Il s’est également lancé dans un autre projet, la création de sous-titres pour des films à succès. Après avoir partagé cette idée sur sa chaîne Telegram, il a été contacté par d’autres personnes parlant le tchouvache et souhaitant l’aider dans son projet. Actuellement, l’un des volontaires écrit les sous-titres pour des animes, tandis qu’un autre a commencé la traduction des films d'Harry Potter. Les vidéos contenant les sous-titres en tchouvache seront publiés sur une autre chaîne Telegram.

Yuman explique que puisque tous ses projets sont à but non lucratif, les problèmes de droits d’auteurs ne l’inquiètent pas. Quant aux droits de ses propres traductions, il ne trouve pas de problème à ce que ses travaux soient republiés sur d’autres sites. « Cela permet toujours à plus de gens de lire des mangas en tchouvache » ajoute-t-il. Mais même si ces traductions ne sont pas monétisées, les auteurs ne refusent pas les donations venant de leurs abonnés, qui sont encouragés à donner.

D’après Yuman, il y a actuellement une forte demande pour des traductions de films, de jeux, et de livres, « les gens sont bien plus à l’aise en lisant dans leurs langues maternelles » et il pense que tout ce contenu permettra à ceux apprenant le tchouvache de s’immerger dans la langue.

Il pense qu'un engouement a toujours existé pour le tchouvache, mais « qui semblait hors du monde moderne. » D’après lui, la nouvelle vague de popularité que rencontre le tchouvache a commencé en 2021, grâce à divers influenceurs locaux.

Depuis quelque temps, l’intérêt porté aux langues autochtones de certaines républiques de Russie s’est accentué. Diverses chaînes et communautés ont fait leur apparition sur les réseaux sociaux, aidant non seulement l’apprentissage de ces langues, mais aussi à les utiliser dans la vie de tous les jours. Par exemple, en Oudmourtie, un journal écrit dans la langue du pays est publié depuis 2023. À Syktyvkar, le « Revolt Center », est un centre culturel, ouvert depuis 2023, et dans lequel on peut apprendre le Komi au travers des conversations, des jeux ou des chansons.
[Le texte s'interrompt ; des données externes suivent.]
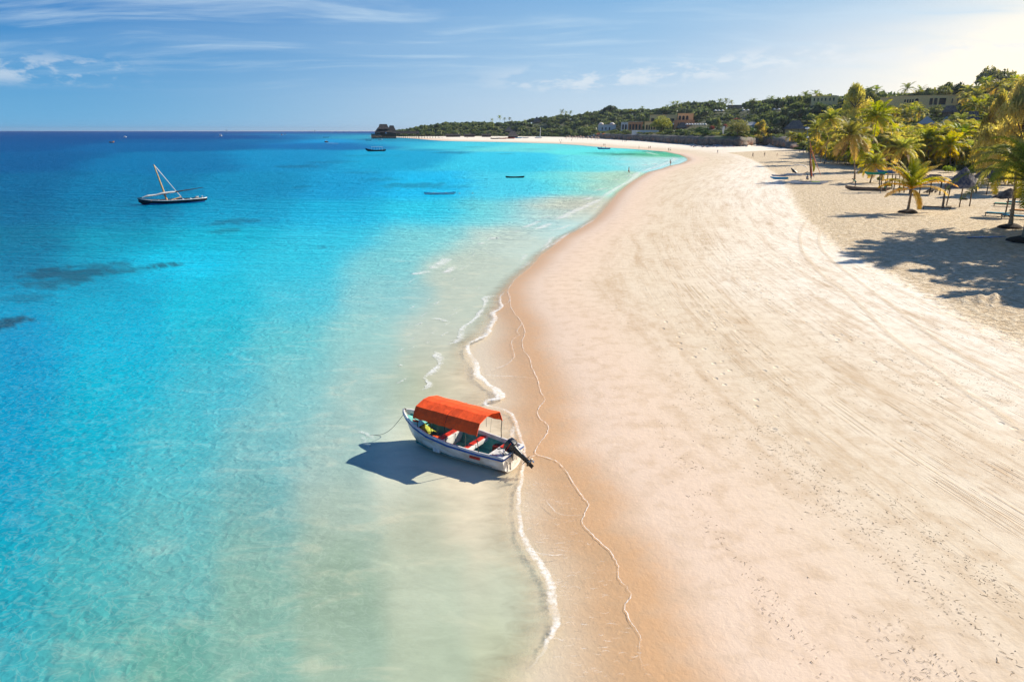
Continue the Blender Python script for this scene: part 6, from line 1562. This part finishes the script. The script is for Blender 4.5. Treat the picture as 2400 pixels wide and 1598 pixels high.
for i, (u, v, lab) in enumerate([(1567, 355, 'left bather of the pair on the wet sand near the inlet'), (1571, 355, 'right bather of the pair on the wet sand near the inlet'), (1520.5, 349.6, 'left bather of the pair beside the dark seaweed heap'), (1523.8, 349.4, 'right bather of the pair beside the dark seaweed heap'), (1497.5, 349.4, 'bather alone on the wet far sand, left of the pair'),
    (1414.5, 343, 'left bather of the pair above the blue boat'), (1417.8, 343, 'right bather of the pair above the blue boat'), (1459, 333, 'person in white, left of three at the foot of the cliff'), (1464.5, 334, 'person in dark clothes, middle of three at the foot of the cliff'), (1468, 332.5, 'person in dark clothes, right of three at the foot of the cliff'),
    (1311, 331.6, 'left person of a pair on the far sand below the parasols'), (1315.5, 331.6, 'right person of a pair on the far sand below the parasols'), (1339, 331, 'person alone on the far sand below the parasols'), (1314, 336.6, 'person at the far water edge below a pair'),
    (1030, 325, 'left person of three near the jetty'), (1034, 325, 'middle person of three near the jetty'), (1037.5, 325, 'right person of three near the jetty'), (1095, 325, 'person walking on the far sand right of the jetty'), (1152, 326.4, 'person beside the far row of beached boats')]):
    tp = [None, 'white', None, 'orange', None, None, None, 'white', 'navy', 'black', 'navy', 'white', 'grey', 'black', 'red', 'navy', 'red', 'black', 'navy'][i]
    person(u, v, lab, tp, ['red', 'navy', 'black', 'blue'][i % 4], 1 if i < 7 else 0, 'walk' if i % 2 else 'stand', face=i*1.1, H=1.8)
bo, bb_, bd = BLUEBOAT
for k, (x, lab) in enumerate([(-1.0, 'person seated at the back of the blue open boat'), (1.4, 'person in dark clothes seated towards the front of the blue open boat')]):
    M = Matrix.Translation(bo.location) @ Matrix.Rotation(bo.rotation_euler.z, 4, 'Z'); person(0, 0, lab, ['white', 'black'][k], 'navy', 0, 'sit', loc=M @ Vector((x, 0, .45)), H=1.8)
b = at(1903, 428); person(0, 0, 'person in blue vest and white shirt crouched at the catamaran mast', 'blue', 'white', 0, 'bend', loc=b+Vector((0, .6, .35)), H=1.7, face=1.3)
b = at(1897, 427); person(0, 0, 'person in light blue shirt seated on the catamaran trampoline', 'blue', 'navy', 0, 'sit', loc=b+Vector((-.2, .9, .35)), H=1.7, face=.5)
b = Vector(P(1164, 338, -1.1)); person(0, 0, 'swimmer far out in the turquoise water below the far boats', None, 'red', 1, 'stand', loc=b, H=1.8)
# ------------------------------------------------------------------ woods on the hillside
PROT = globals().get('PROT', [])
def hidden(x, y, z, rad, H):
    d = depth_of((x, y, z)); u, v = proj((x, y, z+H*.5)); r_ = rad*F/d; hh = H*F/d
    for (u0, u1, v0, v1, dd) in PROT:
        if d < dd+4 and u+r_*.75 > u0 and u-r_*.75 < u1 and v-hh*.5 < v1 and v+hh*.5 > v0: return True
        if abs(d-dd) < 7 and u0-3 < u < u1+3: return True
    return False
wr = random.Random(77)
cand = []
for i in range(75000):
    uu_ = wr.uniform(900, 2440); dd_ = math.exp(wr.uniform(math.log(150), math.log(1600)))
    x = (uu_-1200)/F*dd_; y = dd_
    cand.append((x, y))
ca = np.array(cand); zt, ss, cc_ = terrain_parts(ca[:, 0], ca[:, 1])
rough_in = sdist(ca[:, 0], ca[:, 1], Rpoly)
ok = (cc_ > 4) & (cc_ < 185)
pts = [(ca[i, 0], ca[i, 1], zt[i], cc_[i]) for i in np.nonzero(ok)[0]]
cell = {}; chosen = []
for x, y, z, c in pts:
    u, v = proj((x, y, z+6))
    sp2 = 7.2 if y < 330 else np.interp(y, [330, 700], [8.0, 11.0])
    k = (int(x//11), int(y//11))
    if any((x-a)**2+(y-b)**2 < sp2**2 for i in (-1, 0, 1) for j in (-1, 0, 1) for a, b in cell.get((k[0]+i, k[1]+j), ())): continue
    # skip the ground nobody sees: behind the crest
    tt = np.linspace(0.25, .985, 40); zz_, _, _ = terrain_parts(x*tt, y*tt); los = CH+(z+8-CH)*tt
    if (zz_ > los).any(): continue
    cell.setdefault(k, []).append((x, y)); chosen.append((y, x, z, c))
chosen.sort()
print('hill trees', len(chosen))
zone = [(260, 'tree on the sunny slope above the palm grove', 'trees on the slope above the palms'), (430, 'tree among the gardens right of the hotel', 'trees in the hillside gardens'),
        (640, 'tree on the wooded hill above the cliff', 'trees on the wooded hill'), (5000, 'tree in the dense wood towards the pier', 'trees in the wood near the pier')]
KD = ['dense dark green', 'rounded mid green', 'dark flat crowned', 'taller mid green', 'pale yellow green', 'tall dark', 'low spreading green']
nind = 0; far = []; npalm = 0
grp = {}
for y, x, z, c in chosen:
    g_ = float(np.interp(y, [250, 450, 750], [.9, 1.15, 1.6])); rad = wr.uniform(3.2, 5.8)*g_; H = wr.uniform(4.5, 8.5)*min(g_, 1.3)
    if c < 15: H *= .7; rad *= .8
    if hidden(x, y, z, rad, H): 
        rad = 2.0; H = 2.2
        if hidden(x, y, z, rad, H): continue
    u, _ = proj((x, y, z))
    if y < 420 and wr.random() < .55 and H > 4 and npalm < 140:
        npalm += 1
        put_palm((x, y, z), H+wr.uniform(-1, 2), (wr.uniform(-1, 1), 0), None, wr.uniform(.9, 1.15), ('coconut palm among hillside trees above the right half of the palm grove' if u > 1900 else 'coconut palm among garden trees between hotel and palm grove'), 'palms scattered over the hillside'+(' right' if u > 1900 else ' left'), .14); continue
    if nind < 262:
        nind += 1
        for lim, lab, g in zone:
            if y < lim: break
        kk = wr.choice([1, 3, 4, 6, 4, 4] if y < 430 else [0, 1, 2, 5, 3, 6, 0, 2])
        put_tree((x, y, z-.3), rad, H, kk, KD[kk]+' '+lab, g+', '+KD[kk])
    else: far.append((x, y, z, rad, H))
V, Fc, cl, off = [], [], [], 0
protos = [leaf_cloud(dome_lobes(140+i, 8, 1.0, .6, .15), 230, .30, 60+i) for i in range(6)]
vv, ff, cl_l = [], [], []
for x, y, z, rad, H in far:
    a, b, c = protos[wr.randrange(6)]; th = wr.uniform(0, 6.28); q = a.copy()
    q = np.stack([(a[:, 0]*math.cos(th)-a[:, 1]*math.sin(th))*rad+x, (a[:, 0]*math.sin(th)+a[:, 1]*math.cos(th))*rad+y, a[:, 2]*H+z-.3], 1)
    vv.append(q); ff.append(b+off); cl_l.append(np.clip(c*.55+wr.uniform(0, .45), 0, 1)); off += len(a)
if vv:
    me = np_mesh('distant_wood', np.concatenate(vv), np.concatenate(ff), ML_wood, False); fattr(me, 'cl', np.concatenate(cl_l)); link('distant_wood', me, kind='stuff')
# low scrub carpet between the trees
rr_ = np.random.default_rng(5)
qs = []
m_ = (cc_ > 2.5) & (cc_ < 190)
idx = np.nonzero(m_)[0]; idx = idx[:20000]
pr0 = [leaf_cloud(dome_lobes(240+i, 5, .6, .5, 0), 34, .45, 80+i) for i in range(5)]
vv, ff, cl_l, off = [], [], [], 0
for i in idx:
    x, y, z = ca[i, 0], ca[i, 1], zt[i]; a, b, c = pr0[i % 5]; s_r = 1.1+1.6*((i*37 % 100)/100)
    if hidden(x, y, z, s_r*.7, s_r*.7): continue
    vv.append(a*np.array([s_r, s_r, s_r*.8])+np.array([x, y, z-.15])); ff.append(b+off); cl_l.append(np.clip(c*.6+(i % 7)/16, 0, 1)); off += len(a)
me = np_mesh('undergrowth', np.concatenate(vv), np.concatenate(ff), ML_wood, False); fattr(me, 'cl', np.concatenate(cl_l)); link('undergrowth', me, kind='stuff')
# palms of the grove behind the open sand
gr = random.Random(12); placed = []
def gl(u, h, d):
    a = 'short' if h < 5 else 'tall' if h > 7 else 'medium high'; b = 'left end' if u < 2000 else 'left middle' if u < 2120 else 'right middle' if u < 2260 else 'right end'; c = 'front' if d < 170 else 'back'
    return f'{a} coconut palm in the {c} rows at the {b} of the grove', f'{a} palms, {c}, {b} of the grove'
for i in range(12000):
    if len(placed) >= 150: break
    u = gr.uniform(1865, 2440); lim = np.interp(u, [1865, 1900, 2000, 2100, 2200, 2300, 2440], [352, 372, 392, 398, 398, 402, 412])
    d = gr.uniform(110, 330); x = (u-1200)/F*d; y = d
    z, s, c = terrain_parts(np.array([x]), np.array([y])); z = float(z[0])
    if c[0] > 25 or s[0] < 8: continue
    uu_, vv_ = proj((x, y, z))
    if vv_ > lim or uu_ > 2450: continue
    if any((x-a)**2+(y-b)**2 < 3.9**2 for a, b in placed): continue
    placed.append((x, y)); h = gr.uniform(3.5, 8.5)
    if hidden(x, y, z, 2.5, h+2): h = 2.5
    put_palm((x, y, z), h, (gr.uniform(-1.2, .5), gr.uniform(-.5, .5)), None, gr.uniform(.95, 1.2), *gl(uu_, h, d), .14)
print('grove palms', len(placed), 'ind trees', nind, 'far', len(far))
# ------------------------------------------------------------------ air
m_h, t, out = newmat('haze_air')
v = t.new('ShaderNodeVolumePrincipled'); v.inputs['Color'].default_value = (0.80, 0.90, 1.0, 1); v.inputs['Density'].default_value = 0.000045; v.inputs['Anisotropy'].default_value = 0.6
t.l.new(v.outputs[0], out.inputs['Volume'])
MB().box((0, 0, 22.0), (33000, 33000, 56)).build('haze', m_h, kind='stuff')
Ces langues sont également mises en valeur via des fanzines ou des auteurs de bandes dessinées. L’artiste Altan Khaluun Darkhan originaire de Bouriatie, par exemple, a publié un fanzine intitulé « Ulaalzay – La Fleur de Saranka », dans lequel elle partage des informations sur la culture de son pays au travers de l’histoire de sa famille.